Das Lubanga-Verfahren zeigt: Der Gerichtshof hat noch viel zu lernen. Monatelang geht es in Den Haag um technische Fragen. So gibt es kein zentrales Computersystem, auf dem alle Prozessbeteiligten das Prozessmaterial abrufen können. Die Computersysteme sind schwierig zu handhaben, vor allem für Lubanga selbst. Monatelang kann Flamme wegen der Wahlen im Kongo nicht vor Ort reisen, um sich ein Bild zu machen. Als er schließlich in Kinshasa landet, ist das lokale Büro des Strafgerichtshofs verwaist bis auf einen Sicherheitschef, der ihn zwar vom Flughafen abholt, sonst aber nichts für ihn tun kann. Als er in Den Haag in einer Gerichtspause mit Lubanga konferieren will, findet sich im Besprechungsraum eine Überwachungskamera. Die nimmt doch gar nichts auf, entschuldigt sich das Gericht.
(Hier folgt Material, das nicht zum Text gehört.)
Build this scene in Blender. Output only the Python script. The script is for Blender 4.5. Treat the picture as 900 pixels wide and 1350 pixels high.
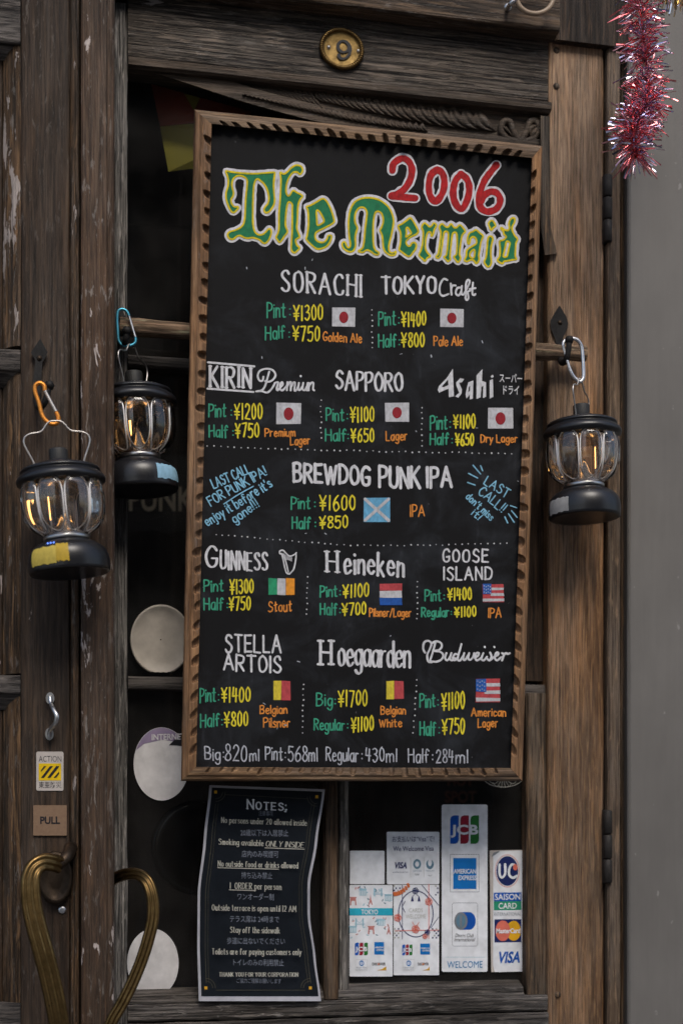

„Sie werden in die Geschichte eingehen als diejenigen, die dem Kongo seinen Nelson Mandela gegeben haben“, übertreibt Flamme schließlich im Abschlussplädoyer des Vorverfahrens. Die Schwäche dieses Verfahrens besteht darin, dass das Gericht selbst solchen Behauptungen nichts entgegenzusetzen hat. Nein, eine Aufarbeitung des Kongokrieges wird aus diesem Prozess nicht.